— Task instructions —
Return the count of lines that mention "image", with no other words.

— Information shown —
● ● ● ● ●
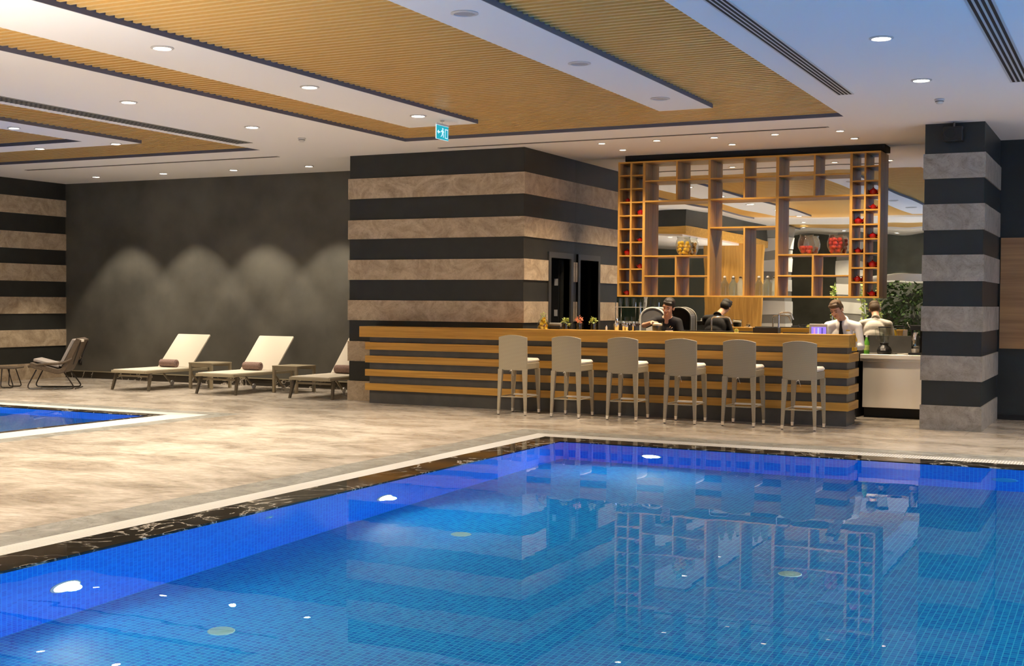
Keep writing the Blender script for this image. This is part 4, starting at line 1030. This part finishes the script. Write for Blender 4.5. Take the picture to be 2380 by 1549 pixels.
# ------------------------------------------------------------------ things on the bar top
ZT_ = 1.150
def leaf_blob(b, c, r, n, size, rnd, flat=.6):
    c = Vector(c)
    for _ in range(n):
        d = Vector((rnd.gauss(0, 1), rnd.gauss(0, 1), rnd.gauss(0, 1)*flat)).normalized(); p = c + d*r*rnd.uniform(.35, 1)
        a = (d + Vector((rnd.uniform(-.6, .6), rnd.uniform(-.6, .6), rnd.uniform(-.2, .7)))).normalized(); u = a.orthogonal().normalized(); u.rotate(Matrix.Rotation(rnd.uniform(0, 6.3), 3, a)); nn = a.cross(u)
        s = size*rnd.uniform(.7, 1.3)
        b.add([p, p+a*s*.5+u*s*.28+nn*s*.05, p+a*s, p+a*s*.5-u*s*.28+nn*s*.05, p+a*s*.45-nn*s*.03], [(0,1,2,3),(0,4,1),(1,4,2),(2,4,3),(3,4,0)])
def mug_plant(x, y, h, label, leafm, trail, rz=0.0):
    t = thing('jar_mug_planter', label, 'plant', (x, y, ZT_), rz, 'glass mugs planted with greenery on the bar')
    MB().lathe([(.0001, 0), (.034, 0), (.037, .01), (.037, .085), (.033, .098), (.034, .110), (.031, .110), (.030, .098), (.034, .084), (.034, .008), (.0001, .006)], n=22).build('mug_glass', M['glass'], t, smooth=True)
    MB().lathe([(.0001, .008), (.0325, .008), (.0325, .086), (.0001, .090)], n=18).build('soil', M['soil'], t, smooth=True)
    MB().tube(rounded([(.035, 0, .088), (.064, 0, .085), (.066, 0, .032), (.035, 0, .024)], .02), .0042, 8).build('handle', M['glass'], t, smooth=True)
    rnd = random.Random(int(abs(x)*1000)); b = MB()
    for k in range(5):
        a = rnd.uniform(0, 6.3); b.tube([(0, 0, .08), (.018*math.cos(a), .018*math.sin(a), .10+h*.4), (.035*math.cos(a), .035*math.sin(a), .10+h*.8)], .0016, 5)
    b.build('stem', M['leaf'], t)
    b = MB(); leaf_blob(b, (0, 0, .10+h*.55), h*.62, 46, .032, rnd)
    if trail:
        for q in trail: leaf_blob(b, q, .022, 12, .026, rnd)
    b.build('foliage', leafm, t)
    return t
mug_plant(-7.16, 16.13, .050, 'glass mug with trailing green leaves, leftmost of three mugs on the bar', M['leafpale'], [(.040, 0, .08), (.050, 0, .05), (-.035, 0, .10)])
mug_plant(-6.95, 16.13, .070, 'glass mug with coral pink flowers, middle of three mugs on the bar', M['petal'], [(0.0, 0, .10)])
mug_plant(-6.735, 16.13, .065, 'glass mug with pale green upright leaves, rightmost of three mugs on the bar', M['leafpale'], [(-.045, 0, .10)])
# lemon jug
t = thing('glass_jug', 'round glass jug packed with lemon slices and mint at the left of the bar top', 'jug', (-7.50, 16.12, ZT_))
MB().lathe([(.0001, 0), (.070, 0), (.082, .02), (.084, .06), (.070, .11), (.042, .15), (.036, .175), (.042, .198), (.039, .198), (.033, .175), (.039, .149), (.067, .109), (.080, .06), (.078, .022), (.066, .005), (.0001, .005)], n=26).build('jug_glass', M['glass'], t, smooth=True)
MB().tube(rounded([(.040, 0, .170), (.095, 0, .165), (.098, 0, .085), (.076, 0, .07)], .03), .005, 8).build('handle', M['glass'], t, smooth=True)
rnd = random.Random(5)
for k in range(30):
    z = .014+.0046*k; a = k*2.4; q = .042 if z < .09 else .016
    R = Euler((rnd.uniform(-1.1, 1.1), rnd.uniform(-1.1, 1.1), 0)).to_matrix()
    MB().lathe([(.0001, -.004), (.024, -.004), (.027, 0), (.024, .004), (.0001, .004)], (q*math.cos(a), q*math.sin(a), z), 16, 'X', R).build('lemon_slice', M['lemon'], t, smooth=True)
b = MB(); leaf_blob(b, (0, 0, .125), .034, 26, .026, rnd); leaf_blob(b, (.004, 0, .205), .024, 18, .03, rnd, 1.2); b.build('mint', M['leafpale'], t)
# rolled grey machine behind the jug
t = thing('receipt_printer', 'low grey rounded machine on the bar between the lemon jug and the first mug', 'printer', (-7.36, 16.235, ZT_))
MB().box(-.09, -.05, 0, .09, .05, .035).build('base', M['black'], t, bevel=.006)
MB().lathe([(.0001, -.085), (.028, -.085), (.030, -.08), (.030, .08), (.028, .085), (.0001, .085)], (0, 0, .062), 18, 'X').build('roll_cover', M['greymetal'], t, smooth=True)
# small white bottle
t = thing('salt_shaker', 'tiny white shaker on the bar left of the silver cocktail shakers', 'shaker', (-6.545, 16.13, ZT_))
MB().lathe([(.0001, 0), (.014, 0), (.014, .045), (.010, .055), (.0001, .055)], n=14).build('body', M['ring'], t, smooth=True)
MB().lathe([(.011, .055), (.011, .066), (.0001, .069)], n=14).build('cap', M['chrome'], t, smooth=True)
# cocktail shakers and small black bottles
def shaker(x, y, s, label, m='chrome'):
    t = thing('cocktail_shaker', label, 'shaker', (x, y, ZT_), 0, 'cluster of silver shakers on the bar')
    MB().lathe([(.0001, 0), (.022*s, 0), (.030*s, .075*s), (.0301*s, .077*s), (.0001, .078*s)], n=20).build('tin', M[m], t, smooth=True)
    MB().lathe([(.031*s, .072*s), (.028*s, .095*s), (.014*s, .118*s), (.0142*s, .119*s)], n=20, caps=False).build('strainer_top', M[m], t, smooth=True)
    MB().lathe([(.0135*s, .117*s), (.013*s, .138*s), (.005*s, .146*s), (.0001, .147*s)], n=16).build('cap', M[m], t, smooth=True)
shaker(-6.385, 16.12, 1.15, 'tall silver cocktail shaker, the brightest one left of the barman in black')
shaker(-6.31, 16.19, .85, 'small silver cocktail shaker just right of the tallest shaker'); shaker(-6.44, 16.21, .9, 'dark steel shaker left of the tallest silver shaker', 'greymetal')
shaker(-6.24, 16.12, .75, 'short silver shaker in the middle of the black bottles'); shaker(-6.17, 16.20, .85, 'silver shaker at the right end of the shaker cluster')
for i, (x, y, s) in enumerate(((-6.27, 16.20, 1), (-6.21, 16.15, .9), (-6.345, 16.215, .8), (-6.135, 16.14, .8))):
    t = thing('bitters_bottle', ['little black bottle behind the short silver shaker', 'little black bottle in front, among the shakers', 'little black bottle behind the tallest shaker', 'rightmost little black bottle of the shaker cluster'][i], 'bottle', (x, y, ZT_), 0, 'little black bottles on the bar')
    MB().lathe([(.0001, 0), (.016*s, 0), (.017*s, .055*s), (.008*s, .075*s), (.008*s, .09*s), (.0001, .09*s)], n=14).build('bottle_body', M['black'], t, smooth=True)
    MB().lathe([(.009*s, .09*s), (.009*s, .105*s), (.003*s, .118*s), (.0001, .118*s)], n=12).build('pourer', M['chrome'], t, smooth=True)
# dark glass under the barman's hand
t = thing('drink_glass', 'wide glass of black drink with pale foam under the hand of the barman in black', 'glass', (-5.835, 16.215, ZT_))
MB().lathe([(.0001, 0), (.068, 0), (.072, .10), (.074, .125), (.071, .125), (.069, .10), (.065, .006), (.0001, .005)], n=24).build('glass_bowl', M['glass'], t, smooth=True)
MB().lathe([(.0001, .006), (.063, .006), (.067, .075), (.0001, .075)], n=22).build('dark_drink', M['matteblack'], t, smooth=True)
MB().lathe([(.0001, .0755), (.067, .0755), (.069, .098), (.04, .106), (.0001, .104)], n=22).build('foam', M['cushion'], t, smooth=True)
t = thing('bar_tool_tray', 'small steel bar tools lying in front of the barman in black', 'bar tools', (-5.66, 16.20, ZT_), .4)
MB().box(-.05, -.035, 0, .05, .035, .012).build('tray', M['steel'], t, bevel=.002); MB().box(-.035, -.02, .012, .03, .0, .05).build('holder', M['black'], t, bevel=.003)
MB().tube([(-.03, .01, .014), (.02, .01, .07)], .004, 8).build('jigger_handle', M['chrome'], t); MB().tube([(.0, .02, .014), (.045, .02, .055)], .004, 8).build('spoon_handle', M['chrome'], t)
# rubber bar mat
tag(MB().box(-5.52, 16.22, ZT_, -4.50, 16.295, 1.166).build('bar_mat', M['matteblack'], bevel=.003), 'long thin black rubber mat along the back edge of the bar top', 'bar mat')
tag(MB().box(-4.12, 16.22, ZT_, -3.80, 16.295, 1.164).build('bar_mat', M['matteblack'], bevel=.003), 'short black rubber mat between the black box and the purple screen', 'bar mat')
# taps
def tap(x, y, h, reach, label):
    t = thing('water_tap', label, 'tap', (x, y, .93), 0, 'tall chrome taps behind the bar')
    MB().lathe([(.0001, 0), (.028, 0), (.028, .012), (.016, .03), (.0001, .03)], n=18).build('base', M['chrome'], t, smooth=True)
    MB().tube(rounded([(0, 0, .02), (0, 0, h), (reach, 0, h+.005), (reach+.035, 0, h-.09)], .045, 6), .0105, 12).build('spout', M['chrome'], t, smooth=True)
    MB().tube([(0, 0, .12), (0, -.05, .15)], .006, 8).build('lever', M['chrome'], t)
tap(-5.165, 16.50, .415, .25, 'tall chrome swan neck tap between the barman in black and his mirror image')
tap(-4.245, 16.50, .485, .16, 'tall thin chrome tap rising behind the black box on the bar')
t = thing('garnish_slice', 'pale lime slice on the bar top right of the tall chrome tap', 'fruit slice', (-4.70, 16.10, ZT_+.024), 0)
MB().lathe([(.0001, -.004), (.028, -.004), (.030, 0), (.028, .004), (.0001, .004)], (0, 0, 0), 20, 'Y').build('rind', M['leafpale'], t, smooth=True)
MB().lathe([(.0001, -.006), (.009, -.006), (.0001, -.0055)], (0, 0, 0), 12, 'Y').build('core', M['leaf'], t)
MB().box(-.026, -.012, -.024, .026, .012, -.016).build('holder', M['cushion'], t)
t = thing('napkin_box', 'low wide black box on the bar top before the chrome tap', 'box', (-4.315, 16.17, ZT_))
MB().box(-.165, -.075, 0, .165, .075, .074).build('box_body', M['black'], t, bevel=.004); MB().box(-.14, -.055, .074, .14, .055, .080).build('lid', M['matteblack'], t)
t = thing('pos_terminal', 'pale grey till screen with a purple display left of the man in the white shirt', 'till', (-3.72, 16.50, .93), .0)
MB().box(-.10, -.04, 0, .10, .06, .03).build('stand_foot', M['labelgrey'], t, bevel=.005); MB().box(-.02, 0, .03, .02, .03, .22).build('stand_neck', M['labelgrey'], t)
MB().box(-.115, -.03, .16, .115, .0, .345).build('monitor_case', M['labelgrey'], t, bevel=.008)
MB().box(-.085, -.0325, .20, .105, -.0305, .305).build('screen', M['screen'], t)
for k in range(3): MB().box(-.055+.05*k, -.0345, .215, -.035+.05*k, -.033, .295).build('screen_column', plain('screen_stripe_%d' % k, (0, 0, 0), .4, emit=((.75, .35, .65), (.55, .6, .9), (.1, .08, .4))[k], es=1.0), t)
# bottles at the bar end
for i, (x, y, m1, m2, lb) in enumerate(((-3.275, 16.66, 'yellow', 'cushion', 'yellow syrup bottle at the right end behind the bar'), (-3.27, 16.78, 'green', 'leafpale', 'green bottle on the steel counter corner behind the bar end'))):
    z0 = .93 if i == 0 else .862
    if i == 1: x, y = -3.29, 17.50
    t = thing('syrup_bottle', lb, 'bottle', (x, y if i else 16.58, z0))
    MB().lathe([(.0001, 0), (.036, 0), (.038, .02), (.038, .15), (.018, .20), (.015, .23), (.0001, .23)], n=18).build('bottle_body', M[m1], t, smooth=True)
    MB().lathe([(.0385, .05), (.0387, .052), (.0387, .12), (.0385, .122)], n=18, caps=False).build('bottle_label', M[m2], t, smooth=True)
    MB().lathe([(.017, .228), (.017, .25), (.0001, .252)], n=14).build('cap', M['ring'], t, smooth=True)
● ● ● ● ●
— Solved problem —
2